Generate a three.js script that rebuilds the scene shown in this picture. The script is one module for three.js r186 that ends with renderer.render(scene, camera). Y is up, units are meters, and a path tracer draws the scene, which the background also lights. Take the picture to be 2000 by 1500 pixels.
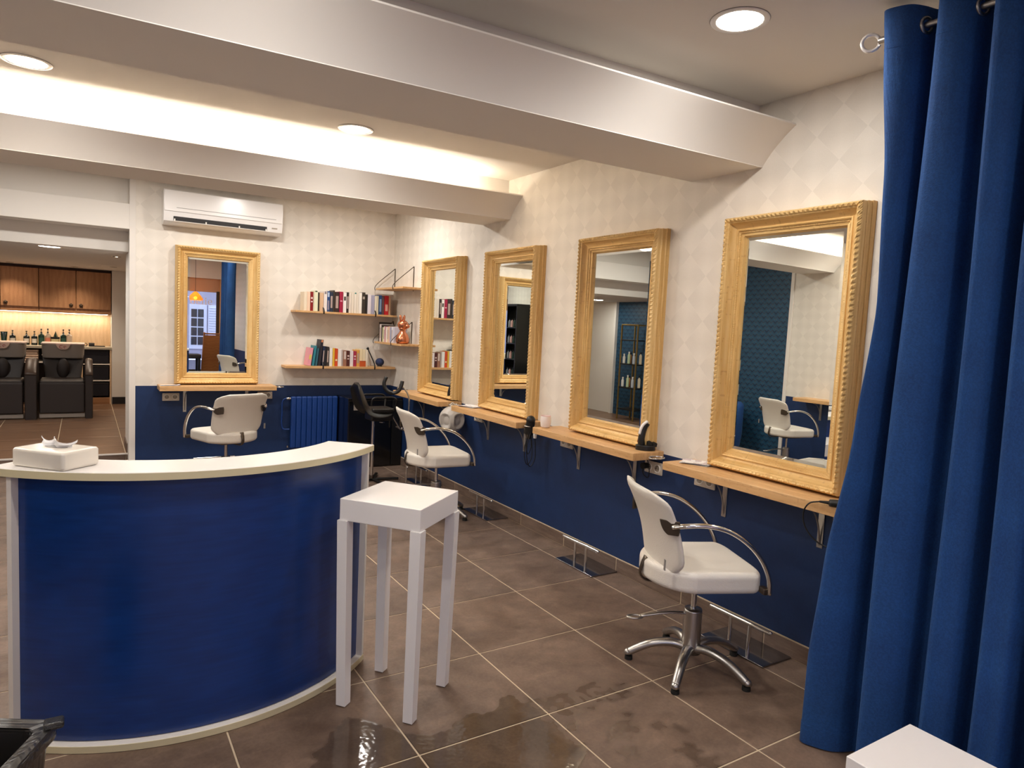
import * as THREE from 'three';
import { RoundedBoxGeometry } from 'three/addons/geometries/RoundedBoxGeometry.js';
import { TextGeometry } from 'three/addons/geometries/TextGeometry.js';
import { FontLoader } from 'three/addons/loaders/FontLoader.js';
import { mergeGeometries, mergeVertices, toCreasedNormals } from 'three/addons/utils/BufferGeometryUtils.js';
import { RectAreaLightUniformsLib } from 'three/addons/lights/RectAreaLightUniformsLib.js';

// ---------------------------------------------------------------- camera, sky, exposure
const scene = new THREE.Scene();
const camera = new THREE.PerspectiveCamera(59.07, 2000 / 1500, 0.05, 100);
camera.rotation.order = 'YXZ';
camera.position.set(-2.8731, 1.6244, 3.4142);
camera.rotation.set(-0.0810, -0.5660, 0.0492);
scene.add(camera);
const renderer = new THREE.WebGLRenderer({ antialias: true });
renderer.toneMapping = THREE.LinearToneMapping;
renderer.toneMappingExposure = 5.4;
renderer.shadowMap.enabled = true;
RectAreaLightUniformsLib.init();
scene.background = new THREE.Color(0.27, 0.30, 0.45);      // dusk outside the shop window
const DOWN = 34, STRIP = 42, WARM = [1, 0.97, 0.94];      // radiance of the downlights and of the cove strip

// ---------------------------------------------------------------- helpers
const XW = 0.221, ZB = -4.17, XL = -5.0, ZF = 5.0, YC = 2.89;
let seed = 7;
const rnd = () => (seed = (seed * 16807) % 2147483647) / 2147483647;
const V = (x, y, z) => new THREE.Vector3(x, y, z);
const used = new Map();
const numbered = (n) => { const k = used.get(n) ?? 0; used.set(n, k + 1); return k ? n + '_' + String(k).padStart(3, '0') : n; };
function tag(o, label, category, group) {
  o.userData.label = label; o.userData.category = category;
  if (group) o.userData.group = group;
  return o;
}
function thing(name, label, category, pos = [0, 0, 0], turn = 0, group) {
  const o = new THREE.Group(); o.name = numbered(name); scene.add(o);
  o.position.set(...pos); o.rotation.y = turn;
  return tag(o, label, category, group);
}
function struct(name) { const o = new THREE.Group(); o.name = name; o.userData.kind = 'structure'; scene.add(o); return o; }
function part(name, geo, mat, parent) {
  const m = new THREE.Mesh(geo, mat); m.name = name; m.castShadow = m.receiveShadow = true;
  (parent ?? scene).add(m); return m;
}
function copyOf(src, name, label, pos, turn, group) {
  const c = src.clone(); c.name = numbered(name); scene.add(c);
  c.userData = { ...src.userData, label }; if (group) c.userData.group = group;
  c.position.set(...pos); c.rotation.y = turn; return c;
}
const merge = (a) => mergeGeometries(a.map((g) => { const q = g.index ? g.toNonIndexed() : g; for (const k of Object.keys(q.attributes)) if (!['position', 'normal', 'uv'].includes(k)) q.deleteAttribute(k); return q; }));
// box-mapped uv in metres; grain runs along u on the chosen axis (0 x, 1 y, 2 z)
function uvm(geo, grain = 0, off = 0) {
  const g = geo.index ? geo.toNonIndexed() : geo, p = g.attributes.position, n = g.attributes.normal, uv = new Float32Array(p.count * 2);
  for (let i = 0; i < p.count; i++) {
    const a = [p.getX(i), p.getY(i), p.getZ(i)], m = [Math.abs(n.getX(i)), Math.abs(n.getY(i)), Math.abs(n.getZ(i))];
    const k = m[0] > m[1] && m[0] > m[2] ? 0 : m[1] > m[2] ? 1 : 2;
    const ax = [0, 1, 2].filter((q) => q !== k);
    if (ax[1] === grain) ax.reverse();
    uv[2 * i] = a[ax[0]] + off; uv[2 * i + 1] = a[ax[1]] + off * 0.37;
  }
  g.setAttribute('uv', new THREE.BufferAttribute(uv, 2)); return g;
}
const at = (g, x, y, z) => g.translate(x, y, z);
const box = (w, h, d, x = 0, y = 0, z = 0, r = 0.004, s = 2) => at(r > 0 ? new RoundedBoxGeometry(w, h, d, s, Math.min(r, w / 2.01, h / 2.01, d / 2.01)) : new THREE.BoxGeometry(w, h, d), x, y, z);
const span = (x0, x1, y0, y1, z0, z1, r = 0) => box(x1 - x0, y1 - y0, z1 - z0, (x0 + x1) / 2, (y0 + y1) / 2, (z0 + z1) / 2, r);
const tube = (pts, r, n = 40, m = 8, closed = false) => new THREE.TubeGeometry(new THREE.CatmullRomCurve3(pts, closed), n, r, m, closed);
const cyl = (r0, r1, h, x, y, z, n = 24) => at(new THREE.CylinderGeometry(r0, r1, h, n), x, y, z);
const lathe = (pts, n = 32) => new THREE.LatheGeometry(pts.map((p) => new THREE.Vector2(p[0], p[1])), n);
// closed skin over a row of rings (each an array of Vector3)
function loft(rings, caps = true, loop = true) {
  const n = rings[0].length, pos = [], idx = [], uv = [];
  rings.forEach((r, i) => r.forEach((p, j) => { pos.push(p.x, p.y, p.z); uv.push(j / n, i / (rings.length - 1)); }));
  for (let i = 0; i < rings.length - 1; i++) for (let j = 0; j < (loop ? n : n - 1); j++) {
    const a = i * n + j, b = i * n + (j + 1) % n, c = a + n, d = b + n;
    idx.push(a, b, c, b, d, c);
  }
  if (caps) for (const [r, flip] of [[0, 0], [rings.length - 1, 1]]) {
    const c = rings[r].reduce((s, p) => s.add(p), V(0, 0, 0)).multiplyScalar(1 / n), k = pos.length / 3;
    pos.push(c.x, c.y, c.z); uv.push(0.5, r ? 1 : 0);
    for (let j = 0; j < n; j++) { const a = r * n + j, b = r * n + (j + 1) % n; flip ? idx.push(k, a, b) : idx.push(k, b, a); }
  }
  const g = new THREE.BufferGeometry();
  g.setAttribute('position', new THREE.Float32BufferAttribute(pos, 3)); g.setAttribute('uv', new THREE.Float32BufferAttribute(uv, 2)); g.setIndex(idx);
  g.computeVertexNormals(); return g;
}
// elliptical bar along a curve: wide = half width across `side`, thick = half thickness
function bar(pts, wide, thick, n = 28, m = 10, side = V(0, 0, 1)) {
  const c = new THREE.CatmullRomCurve3(pts), rings = [];
  for (let i = 0; i <= n; i++) {
    const u = i / n, p = c.getPointAt(u), t = c.getTangentAt(u), s = side.clone().addScaledVector(t, -side.dot(t)).normalize(), q = s.clone().cross(t).normalize();
    const w = typeof wide === 'function' ? wide(u) : wide, k = typeof thick === 'function' ? thick(u) : thick, ring = [];
    for (let j = 0; j < m; j++) { const a = -j / m * 2 * Math.PI; ring.push(p.clone().addScaledVector(s, Math.cos(a) * w).addScaledVector(q, Math.sin(a) * k)); }
    rings.push(ring);
  }
  return loft(rings);
}
function extr(shape, depth, bevel = 0, seg = 3, curve = 24) {
  return new THREE.ExtrudeGeometry(shape, { depth, bevelEnabled: bevel > 0, bevelThickness: bevel, bevelSize: bevel, bevelOffset: -bevel, bevelSegments: seg, curveSegments: curve });
}
function poly(pts) { const s = new THREE.Shape(); pts.forEach((p, i) => (i ? s.lineTo(p[0], p[1]) : s.moveTo(p[0], p[1]))); s.closePath(); return s; }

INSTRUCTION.
Check each line above for the string "renderer" and show the ones that have it.

RIGHT ANSWER.
Generate a three.js script that rebuilds the scene shown in this picture. The script is one module for three.js r186 that ends with renderer.render(scene, camera). Y is up, units are meters, and a path tracer draws the scene, which the background also lights. Take the picture to be 2000 by 1500 pixels.
const renderer = new THREE.WebGLRenderer({ antialias: true });
renderer.toneMapping = THREE.LinearToneMapping;
renderer.toneMappingExposure = 5.4;
renderer.shadowMap.enabled = true;